Aber der Junge zeigte sich den Umständen gewachsen. Wenn man alle an der Entstehung dieser Situation mitwirkenden Faktoren richtig in Betracht zieht, ist man besser imstande, die Weisheit der Antwort des Knaben auf den unabsichtlichen Tadel seiner Mutter zu ergründen. Nach kurzer Überlegung antwortete Jesus seiner Mutter folgendermaßen: „Warum habt ihr mich so lange gesucht? Würdet ihr nicht erwarten, mich in meines Vaters Haus zu finden, da die Zeit gekommen ist, dass ich mich um die Angelegenheiten meines Vaters kümmere?“
Jedermann staunte über des Jungen Art zu sprechen. Schweigend zogen sich alle zurück und ließen ihn mit seinen Eltern allein. Augenblicklich verscheuchte er die Betretenheit aller drei, als er ruhig sprach: „Kommt, meine Eltern, jeder von uns hat nur getan, was ihm das Beste zu sein schien. Unser Vater im Himmel hat diese Dinge so angeordnet; lasst uns nach Hause gehen.“
Schweigend machten sie sich auf den Weg und kamen zur Übernachtung in Jericho an. Nur einmal hielten sie auf der Kuppe des Ölbergs an, als der Junge seinen Wanderstab hob und, vor starker Erregung von Kopf bis Fuß zitternd, sprach: „Oh Jerusalem, Jerusalem und deine Bewohner, was für Sklaven seid ihr – dem römischen Joch unterworfen und Opfer eurer eigenen Traditionen – aber ich werde zurückkehren, um den Tempel zu reinigen und mein Volk von dieser Knechtschaft zu befreien!“
Auf der dreitägigen Rückreise nach Nazareth sprach Jesus nur wenig; auch seine Eltern sagten in seiner Gegenwart nicht viel.

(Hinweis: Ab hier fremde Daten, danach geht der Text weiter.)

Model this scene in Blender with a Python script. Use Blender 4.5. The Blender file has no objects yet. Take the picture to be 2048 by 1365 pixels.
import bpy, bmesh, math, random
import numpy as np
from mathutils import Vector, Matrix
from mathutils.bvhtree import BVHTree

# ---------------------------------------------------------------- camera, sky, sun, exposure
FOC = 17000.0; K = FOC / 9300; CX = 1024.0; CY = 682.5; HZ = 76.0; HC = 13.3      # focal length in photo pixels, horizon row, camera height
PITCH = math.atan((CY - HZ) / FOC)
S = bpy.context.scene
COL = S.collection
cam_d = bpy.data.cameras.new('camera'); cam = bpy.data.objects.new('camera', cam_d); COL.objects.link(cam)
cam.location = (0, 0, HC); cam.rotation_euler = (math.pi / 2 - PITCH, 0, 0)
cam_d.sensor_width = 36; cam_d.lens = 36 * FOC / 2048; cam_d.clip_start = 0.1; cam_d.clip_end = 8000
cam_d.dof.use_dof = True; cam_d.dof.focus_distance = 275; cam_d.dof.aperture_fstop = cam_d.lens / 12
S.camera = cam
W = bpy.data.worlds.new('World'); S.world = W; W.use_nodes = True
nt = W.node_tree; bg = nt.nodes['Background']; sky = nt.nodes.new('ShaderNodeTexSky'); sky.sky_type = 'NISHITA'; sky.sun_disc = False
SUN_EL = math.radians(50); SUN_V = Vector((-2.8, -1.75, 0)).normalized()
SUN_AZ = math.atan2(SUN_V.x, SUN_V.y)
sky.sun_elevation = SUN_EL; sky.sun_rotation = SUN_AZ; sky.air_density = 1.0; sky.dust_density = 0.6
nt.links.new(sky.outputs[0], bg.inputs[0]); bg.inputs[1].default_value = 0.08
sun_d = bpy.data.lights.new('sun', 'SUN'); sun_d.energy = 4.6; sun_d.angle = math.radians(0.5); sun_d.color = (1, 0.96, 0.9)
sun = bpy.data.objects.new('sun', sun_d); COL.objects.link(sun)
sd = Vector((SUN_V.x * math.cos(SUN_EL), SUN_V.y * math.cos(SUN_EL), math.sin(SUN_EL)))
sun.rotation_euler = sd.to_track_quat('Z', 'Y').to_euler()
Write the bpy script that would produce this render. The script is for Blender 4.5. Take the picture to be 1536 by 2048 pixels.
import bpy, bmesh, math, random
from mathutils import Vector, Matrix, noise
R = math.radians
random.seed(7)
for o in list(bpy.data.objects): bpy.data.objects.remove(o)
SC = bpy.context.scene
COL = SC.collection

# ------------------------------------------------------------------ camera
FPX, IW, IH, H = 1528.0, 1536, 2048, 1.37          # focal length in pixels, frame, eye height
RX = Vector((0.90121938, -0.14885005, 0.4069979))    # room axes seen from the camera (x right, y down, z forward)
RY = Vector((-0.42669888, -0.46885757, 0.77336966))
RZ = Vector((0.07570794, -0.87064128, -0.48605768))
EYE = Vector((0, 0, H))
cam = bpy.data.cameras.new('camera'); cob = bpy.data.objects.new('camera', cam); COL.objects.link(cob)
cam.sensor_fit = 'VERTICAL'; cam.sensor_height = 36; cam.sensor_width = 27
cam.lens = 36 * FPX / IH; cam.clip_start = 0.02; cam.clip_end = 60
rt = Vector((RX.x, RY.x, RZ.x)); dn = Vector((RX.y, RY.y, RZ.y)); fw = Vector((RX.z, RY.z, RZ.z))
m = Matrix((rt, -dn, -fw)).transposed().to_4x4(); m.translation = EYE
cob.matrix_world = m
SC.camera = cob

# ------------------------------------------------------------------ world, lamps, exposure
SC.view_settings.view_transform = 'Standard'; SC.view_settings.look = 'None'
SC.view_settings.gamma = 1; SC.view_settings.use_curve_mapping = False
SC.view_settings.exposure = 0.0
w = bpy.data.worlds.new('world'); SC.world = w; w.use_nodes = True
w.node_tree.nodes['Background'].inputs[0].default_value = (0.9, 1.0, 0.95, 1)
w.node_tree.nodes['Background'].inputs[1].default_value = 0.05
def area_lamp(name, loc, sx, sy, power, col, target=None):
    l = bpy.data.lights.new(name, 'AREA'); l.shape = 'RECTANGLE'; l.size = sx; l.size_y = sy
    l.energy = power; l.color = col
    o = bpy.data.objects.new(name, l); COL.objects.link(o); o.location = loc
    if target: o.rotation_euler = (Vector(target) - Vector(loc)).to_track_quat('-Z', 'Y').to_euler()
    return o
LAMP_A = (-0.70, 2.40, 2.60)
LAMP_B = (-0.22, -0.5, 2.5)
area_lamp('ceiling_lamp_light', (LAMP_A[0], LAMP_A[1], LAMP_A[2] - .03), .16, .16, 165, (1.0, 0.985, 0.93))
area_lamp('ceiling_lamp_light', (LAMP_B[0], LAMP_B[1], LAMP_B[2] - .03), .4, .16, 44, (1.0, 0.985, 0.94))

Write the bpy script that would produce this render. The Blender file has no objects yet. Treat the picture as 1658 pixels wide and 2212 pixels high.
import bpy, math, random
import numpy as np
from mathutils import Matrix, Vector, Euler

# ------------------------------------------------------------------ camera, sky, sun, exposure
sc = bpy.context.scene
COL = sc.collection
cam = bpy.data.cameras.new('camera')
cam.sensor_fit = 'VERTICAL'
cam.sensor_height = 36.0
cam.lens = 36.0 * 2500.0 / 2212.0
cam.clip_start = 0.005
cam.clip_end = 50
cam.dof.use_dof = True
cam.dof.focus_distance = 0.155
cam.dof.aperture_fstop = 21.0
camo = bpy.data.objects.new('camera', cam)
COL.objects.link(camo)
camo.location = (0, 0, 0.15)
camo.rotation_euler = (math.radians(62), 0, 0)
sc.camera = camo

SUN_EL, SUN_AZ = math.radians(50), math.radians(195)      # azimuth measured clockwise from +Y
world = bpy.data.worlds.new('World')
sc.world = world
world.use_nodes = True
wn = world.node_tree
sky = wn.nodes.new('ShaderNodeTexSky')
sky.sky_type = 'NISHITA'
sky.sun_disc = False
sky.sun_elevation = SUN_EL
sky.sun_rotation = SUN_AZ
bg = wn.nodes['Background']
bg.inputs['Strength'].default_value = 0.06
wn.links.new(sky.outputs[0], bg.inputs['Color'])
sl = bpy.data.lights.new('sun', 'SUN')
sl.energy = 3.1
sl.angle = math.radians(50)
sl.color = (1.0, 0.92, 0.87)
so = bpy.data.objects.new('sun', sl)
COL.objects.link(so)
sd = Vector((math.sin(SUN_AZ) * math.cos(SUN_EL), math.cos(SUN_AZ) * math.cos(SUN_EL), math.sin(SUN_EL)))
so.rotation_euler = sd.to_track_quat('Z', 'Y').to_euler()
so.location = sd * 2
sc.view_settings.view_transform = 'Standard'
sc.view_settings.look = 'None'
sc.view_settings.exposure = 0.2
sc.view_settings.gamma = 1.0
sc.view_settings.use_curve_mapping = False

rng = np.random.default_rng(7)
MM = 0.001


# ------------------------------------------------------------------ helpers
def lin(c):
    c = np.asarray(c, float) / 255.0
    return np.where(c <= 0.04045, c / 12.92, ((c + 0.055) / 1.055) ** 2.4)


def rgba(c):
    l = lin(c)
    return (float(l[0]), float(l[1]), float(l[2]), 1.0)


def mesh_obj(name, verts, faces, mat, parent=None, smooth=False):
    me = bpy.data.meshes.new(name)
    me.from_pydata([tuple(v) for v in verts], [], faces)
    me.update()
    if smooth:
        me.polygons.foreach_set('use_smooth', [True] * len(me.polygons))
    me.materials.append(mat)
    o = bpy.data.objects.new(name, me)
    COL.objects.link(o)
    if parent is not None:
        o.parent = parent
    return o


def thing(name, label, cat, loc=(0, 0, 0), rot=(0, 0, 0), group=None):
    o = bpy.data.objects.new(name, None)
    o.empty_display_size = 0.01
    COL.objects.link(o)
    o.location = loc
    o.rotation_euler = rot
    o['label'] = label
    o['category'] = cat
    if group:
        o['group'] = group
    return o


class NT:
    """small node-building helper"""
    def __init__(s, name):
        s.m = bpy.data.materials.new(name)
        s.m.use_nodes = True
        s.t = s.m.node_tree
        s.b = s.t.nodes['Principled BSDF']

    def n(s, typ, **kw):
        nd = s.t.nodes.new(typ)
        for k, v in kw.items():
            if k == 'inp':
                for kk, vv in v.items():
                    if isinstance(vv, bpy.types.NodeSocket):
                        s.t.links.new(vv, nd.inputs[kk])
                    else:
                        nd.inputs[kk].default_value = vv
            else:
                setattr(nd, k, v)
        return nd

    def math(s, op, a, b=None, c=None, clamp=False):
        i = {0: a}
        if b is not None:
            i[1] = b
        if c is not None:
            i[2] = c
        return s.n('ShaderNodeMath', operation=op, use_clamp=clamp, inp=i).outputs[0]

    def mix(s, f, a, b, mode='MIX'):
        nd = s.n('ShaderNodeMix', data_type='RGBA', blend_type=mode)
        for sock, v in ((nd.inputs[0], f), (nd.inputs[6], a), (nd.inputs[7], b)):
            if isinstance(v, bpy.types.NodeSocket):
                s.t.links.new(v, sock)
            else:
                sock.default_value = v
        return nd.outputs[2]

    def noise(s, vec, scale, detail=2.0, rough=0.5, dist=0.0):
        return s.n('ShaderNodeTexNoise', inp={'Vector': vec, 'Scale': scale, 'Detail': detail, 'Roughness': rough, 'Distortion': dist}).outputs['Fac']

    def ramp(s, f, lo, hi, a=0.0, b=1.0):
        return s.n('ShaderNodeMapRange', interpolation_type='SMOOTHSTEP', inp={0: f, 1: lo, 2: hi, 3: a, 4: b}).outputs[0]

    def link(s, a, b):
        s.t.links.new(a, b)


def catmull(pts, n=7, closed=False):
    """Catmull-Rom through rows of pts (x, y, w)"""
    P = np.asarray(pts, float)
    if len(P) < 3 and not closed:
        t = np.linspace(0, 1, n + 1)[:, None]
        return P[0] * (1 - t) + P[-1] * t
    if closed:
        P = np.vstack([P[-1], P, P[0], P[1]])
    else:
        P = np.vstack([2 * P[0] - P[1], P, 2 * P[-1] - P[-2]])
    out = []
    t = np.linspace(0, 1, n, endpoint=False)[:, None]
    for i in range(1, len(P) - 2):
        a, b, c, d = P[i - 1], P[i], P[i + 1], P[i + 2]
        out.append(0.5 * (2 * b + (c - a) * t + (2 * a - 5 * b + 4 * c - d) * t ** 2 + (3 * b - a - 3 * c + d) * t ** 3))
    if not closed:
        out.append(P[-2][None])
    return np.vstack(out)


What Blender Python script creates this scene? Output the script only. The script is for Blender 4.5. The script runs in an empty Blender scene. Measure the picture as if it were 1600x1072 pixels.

Sie wussten wirklich nicht mehr, wie sie das Verhalten ihres erstgeborenen Sohnes verstehen sollten, aber sie bewahrten seine Worte als kostbares Gut in ihren Herzen, auch wenn sie deren Bedeutung nicht ganz begreifen konnten.
Als sie zu Hause anlangten, gab Jesus gegenüber seinen Eltern eine kurze Erklärung ab. Er versicherte sie seiner Zuneigung und gab ihnen zu verstehen, sie brauchten nicht zu fürchten, dass er ihnen je wieder Anlass zu Besorgnis wegen seines Verhaltens geben würde. Er schloss diese wichtige Erklärung mit den Worten: „Obwohl ich den Willen meines Vaters im Himmel tun muss, werde ich auch meinem irdischen Vater gehorsam sein. Ich werde meine Stunde abwarten.“
Auch wenn sich Jesus in seinem Innern oft weigerte, den gut gemeinten, aber irrigen Versuchen seiner Eltern zuzustimmen, seinen Gedanken die Richtung vorzuschreiben oder den Plan seines irdischen Wirkens festzulegen, so fügte er sich dennoch auf geziemende Art den Wünschen seines irdischen Vaters und den Bräuchen seiner leiblichen Familie in jeder Weise, die sich mit seiner Hingabe an den Willen seines paradiesischen Vaters vereinbaren ließ. Selbst wenn er nicht zustimmen konnte, tat er doch alles nur Mögliche, um sich anzupassen. Er war ein Künstler, wenn es darum ging, seine Hingabe an seine Aufgabe mit den Verpflichtungen gegenüber der Familie und dem Dienst an der Gemeinschaft abzustimmen.
Joseph stand vor einem Rätsel, aber Maria, je länger sie über das Erlebte nachdachte, fasste neuen Mut und betrachtete schließlich seinen Ausspruch auf dem Ölberg als prophetisch im Sinne der messianischen Sendung ihres Sohnes als Befreier Israels. Sie machte sich mit neuer Energie daran, seine Gedanken in patriotische und nationalistische Kanäle zu lenken und gewann dafür die Unterstützung ihres Bruders, des Lieblingsonkels Jesu. Und auf jede erdenkliche andere Weise widmete sich Jesu Mutter der Aufgabe, ihren erstgeborenen Sohn darauf vorzubereiten, dereinst die Führung jener zu übernehmen, die den Thron Davids wiederherstellen und das heidnische Joch politischer Knechtung für immer abschütteln würden.